We, the descendants of slaves, should know better.  Human life is human life.

So, what will we tell our grandchildren should the non-"Arab" peoples of Darfur, the South and the Nuba Mountains recede into history as victims of ongoing warfare and cynical neglect directed at them by their own government, as casualties of the first genocide of the twenty-first century?  If their once thriving villages and cultures disappear into the dust, the drifting, uprooted survivors left to subsist in miserable refugee gulags dotted throughout Chad and the rest of the region?  How will we, as African Americans, explain our failure to speak out, to act, to stand with the people of Darfur?  What will we tell our grandchildren when they ask, "Grandpa, Grandma, why didn't you do something?"

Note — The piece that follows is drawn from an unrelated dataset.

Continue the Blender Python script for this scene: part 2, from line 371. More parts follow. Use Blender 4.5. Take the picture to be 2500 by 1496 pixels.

What will be the unblinking judgment of history and our progeny?

It will be one of ignorance, apathy, laziness and astounding gullibility in the face of smarmy, lying, unctuous demagogues spouting the flimsiest of rhetoric in defense of a ruthless tyrant.  It will be that our inertia, suspicion of the U.S. government and our opposition to the Zionist lobby were greater than our moral outrage at preventable human suffering; greater than our sense of duty to the sacred legacy of struggle, overcoming and humanity bequeathed to us by our ancestors - and, tragically, shamefully, far greater than the love we possessed for our own people.

Kathleen Holt Wills, Black Voices for Darfur - Washington, D.C.